If Only I Could Have Eaten My Way Through School

That cartoon light bulb sometimes appears over my head when I eat certain things; food is strongly connected with my memories. Ask me anything about high school calculus and I will probably stare at you blankly. But let me eat my way through Little Italy in NYC to find that amazing, hole-in-the-wall joint where I had that lasagna on our high school trip to the city, and I am sure I could tell you (or I would at least have fun looking for it).

Most of my memories of eating studying around Europe are connected with food. It was not only the food itself, but what was happening around us, the weather, how we were feeling, the people we were with, whether we were upset or happy or sick or drunk. Cantaloupe gelato in Bergamo, Italy.
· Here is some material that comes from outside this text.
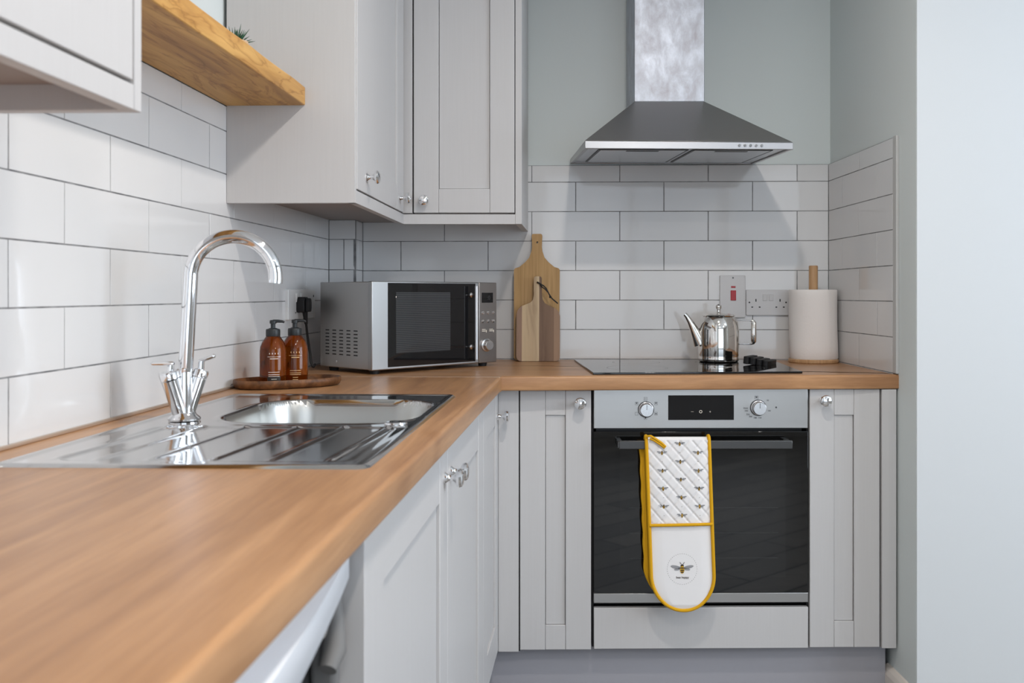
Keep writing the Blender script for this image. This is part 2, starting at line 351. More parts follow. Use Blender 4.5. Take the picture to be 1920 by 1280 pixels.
# oven housing with its plain drawer front
oh = thing('oven_housing', 'light grey oven housing cabinet with a plain drawer front below the oven', 'cabinet', OB, AB)
b = MB(); b.box(-.3035, -.2985, .012, .55, .15, .868); b.box(.2985, .3035, .012, .55, .15, .868); b.box(-.2985, .2985, .012, .55, .15, .168); b.box(-.2985, .2985, .03, .55, .262, .270)
b.build('carcass', 'gap_shade', oh, smooth=0)  # coloured black so the joints round the oven read as shade
MB().box(-.298, .3000, 0, .018, .1475, .2615).build('drawer_front', 'cabinet_grey', oh, bevel=.0012)

# ------------------------------------------------------------------ oven
ov = thing('oven', 'built-in stainless steel and black glass oven under the hob', 'oven', OB, AB)
MB().box(-.29, .29, .03, .54, .2715, .866).build('oven_body', 'black_plastic', ov, smooth=0)
o = MB().box(-.2985, .2985, -.003, .03, .7605, .8705).build('control_panel', 'brushed_steel', ov, bevel=.0015); o['label'] = 'stainless steel control panel'
MB().box(-.0915, .0915, -.0042, -.0028, .784, .8525).build('display', 'black_glass', ov, bevel=.0004, seg=1)
def dial(x, z):
    b = MB(); b.lathe([(0,0),(.0215,0),(.0215,.003),(.019,.004),(.0185,.022),(.017,.024),(0,.024)], 36, (0,0,0), 'y')
    k = b.build('dial', ['chrome_soft'], ov, (x, -.003, z), bevel=0); 
    MB().lathe([(0,0),(.0225,0),(.0225,.0035),(0,.0035)], 36, (0,0,0), 'y').build('dial_ring', 'print_dark', k, (0, 0, 0))
    MB().box(-.0006, .0006, -.0246, -.024, .001, .0155).build('pointer', 'print_dark', k, smooth=0)
mat('chrome_soft', (.80,.80,.81), .22, 1.0)
dial(-.1533, .8135); dial(.1593, .8175)
yP = -.0033
def prn(s, x, z, size=.0062): return text(ov, s, size, (x, yP-.0002, z), (PI/2,0,0), 'print_dark')
for s, x, z in (('50', .186, .838), ('100', .190, .809), ('150', .164, .7895), ('180', .151, .7895), ('200', .138, .793), ('220', .131, .799), ('250', .126, .809), ('MAX', .1245, .816)):
    prn(s, x, z)
def icon(x, z, kind, s=.0042):
    b = MB(); t = .0006; y0, y1 = yP-.0004, yP+.0001
    b.box(x-s, x+s, y0, y1, z-s, z-s+t); b.box(x-s, x-s+t, y0, y1, z-s, z+s); b.box(x+s-t, x+s, y0, y1, z-s, z+s); b.box(x-s, x+s, y0, y1, z+s-t, z+s)
    if kind == 1: b.box(x-s*.5, x+s*.5, y0, y1, z-.0005, z+s*.6); b.box(x-t/2, x+t/2, y0, y1, z-s*.6, z)
    if kind == 2: b.lathe([(0,0),(s*.5,0),(s*.5,.0004),(0,.0004)], 10, (x, y1, z), 'y')
    if kind == 3: b.box(x-s*.4, x-s*.4+t, y0, y1, z-s*.6, z+s*.6); b.box(x+s*.2, x+s*.2+t, y0, y1, z-s*.6, z+s*.6)
    b.build('symbol', 'print_dark', ov, smooth=0)
icon(-.1545, .8425, 3, .0048); icon(-.1795, .830, 1); icon(-.1255, .830, 1); icon(-.1795, .8015, 0); icon(-.1255, .8015, 2); icon(-.1545, .7895, 2, .004)
icon(.1545, .846, 1, .0048)
b = MB()
for x, z in ((-.1545, .8345), (.1545, .838)): b.prism([(x-.0012,z-.0012),(x+.0012,z-.0012),(x,z+.0016)], yP-.0004, yP, axis='y')
b.lathe([(0,0),(.0025,0),(.0025,.0006),(0,.0006)], 14, (.2095, yP+.0002, .8185), 'y')
b.build('symbol', 'print_dark', ov, smooth=0)
b = MB(); y0, y1 = -.0047, -.0042
b.box(-.0285, -.0205, y0, y1, .8068, .8074); b.box(.0225, .0275, y0, y1, .8068, .8074); b.box(.0247, .0253, y0, y1, .8045, .8097)
for i in range(20):
    a = 2*PI*i/20; c = (math.cos(a)*.0036-.001, math.sin(a)*.0036+.8071); b.box(c[0]-.0007, c[0]+.0007, y0, y1, c[1]-.0007, c[1]+.0007)
b.build('display_symbols', 'print_pale', ov, smooth=0)
# door of the oven
od = MB().box(-.2985, .2985, -.004, .022, .303, .752).build('door', 'oven_glass', ov, bevel=.001); od['label'] = 'black glass oven door'
MB().box(-.226, .236, -.0043, -.0038, .345, .700).build('window_glass', 'oven_window', od, smooth=0)
b = MB()
for z in (.40, .47, .54): b.box(-.20, .215, -.0046, -.0042, z, z+.0007)
b.build('rack_lines', 'dark_steel', od, smooth=0)
MB().box(-.2985, .2985, -.0045, .022, .2765, .3028).build('steel_strip', 'brushed_steel', od, bevel=.001)
h = MB(); h.box(-.232, .2428, -.052, -.042, .7105, .7335)
h.box(-.236, -.222, -.050, -.003, .713, .731); h.box(.2290, .2428, -.046, -.003, .713, .731)
h.build('handle', 'dark_steel', od, bevel=.002)

# ------------------------------------------------------------------ double oven glove hanging over the oven handle
mg = thing('oven_glove', 'white double oven glove printed with bees, edged in yellow, hanging over the oven handle', 'oven glove', OB, AB)
gc, gw, gtop, gbot, gseam = -.0735, .0855, .7375, .2735, .508
def gx(z): return gc + (.742-z)*.036            # the glove leans a little to the right lower down
def halfw(z):
    zz = z-gbot
    return gw if zz >= gw*1.12 else gw*math.sqrt(max(0, 1-((gw*1.12-zz)/(gw*1.12))**2))
def gfront(u, v):
    z = gtop - v*(gtop-gbot) if v < 1 else gbot; hw = max(halfw(z), .0006); s = 2*u-1; x = s*hw
    edge = min(1, (1-abs(s))*hw/.012 + .0) ; puff = .0065*math.sqrt(max(0, min(1, (1-s*s)*1.6)))*min(1, (z-gbot+.004)/.02)
    q_ = 0
    if z > gseam+.004:
        a = (x + (z-.74)*.86)/.0345; c = (x - (z-.74)*.86)/.0345
        for w in (a, c):
            fr = abs(w-round(w)); q_ += -.0030*math.exp(-(fr/.07)**2)
        puff += .001
    y = -.0575 - puff - q_ + (.0 if z < .70 else 0)
    y += .006*math.sin((z-.3)*9)*.3
    return (gx(z)+x, y, z)
b = MB(); b.grid(gfront, 60, 200)
# over the bar and closed behind
b.grid(lambda u, v: (gx(gtop)+(2*u-1)*gw, -.047-.0115*math.cos(v*PI), gtop-.003+.0095*math.sin(v*PI)), 12, 12)
b.grid(lambda u, v: (gx(gtop-v*(gtop-gbot))+(2*u-1)*max(.0005, halfw(gtop-v*(gtop-gbot)))*.985, -.0562, gtop-v*(gtop-gbot)), 12, 60)
b.build('glove_front', 'cotton_white', mg, smooth=60, recalc=False)
def outline(off=0, dx=0):
    pts = []; n = 40; z1 = gbot + gw*1.12
    for i in range(13): z = gtop - (gtop-z1)*i/12; pts.append((gx(z)-gw-off+dx, z))
    for i in range(1, n): a = PI + PI*i/n; z = z1 + gw*1.12*math.sin(a); pts.append((gx(z)+(gw+off)*math.cos(a)+dx, z - off*abs(math.sin(a))))
    for i in range(13): z = z1 + (gtop-z1)*i/12; pts.append((gx(z)+gw+off+dx, z))
    return pts
ol = outline()
over = lambda x: [(x, -.047-.013*math.cos(k/6*PI), gtop-.002+.011*math.sin(k/6*PI)) for k in range(6, -1, -1)]
path = over(ol[0][0]) + [(x, -.0605, z) for x, z in ol[1:-1]] + over(ol[-1][0])[::-1]
b = MB(); b.tube(path, .0048, 10, flat=1.0)
b.tube([(gx(gseam)-gw, -.064, gseam-.002), (gx(gseam)-gw*.5, -.0672, gseam-.001), (gx(gseam)+gw*.5, -.0672, gseam+.0005), (gx(gseam)+gw, -.064, gseam+.001)], .0042, 8)
b.build('yellow_binding', 'cotton_yellow', mg, smooth=60)
b = MB(); b.tube([(-.160,-.058,.738), (-.157,-.064,.748), (-.148,-.069,.7495), (-.135,-.071,.742), (-.119,-.071,.731), (-.108,-.069,.7205), (-.110,-.068,.717), (-.124,-.070,.728), (-.139,-.069,.738), (-.150,-.066,.742)], .0033, 8)
b.build('hanging_loop', 'cotton_yellow', mg, smooth=60)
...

Proscuitto wrapped melon in Venice. And I can’t forget the bus ride out of Venice and the urgency with which I asked the bus driver to stop at the next exit. Too much vino and partying the night before? Of course not. I just needed some air. Ah-em.

I remember the potato soup and “mean green bean salad” (as I called it) that I cooked at a friend’s apartment while her French host parents were on vacation. American girls shopping for ingredients and cooking in a French kitchen. Yep, dream. What I learned in school that day? I couldn’t tell you. But every time I make potato soup, I think about that French apartment. It’s a memory so clear, it was like it happened yesterday.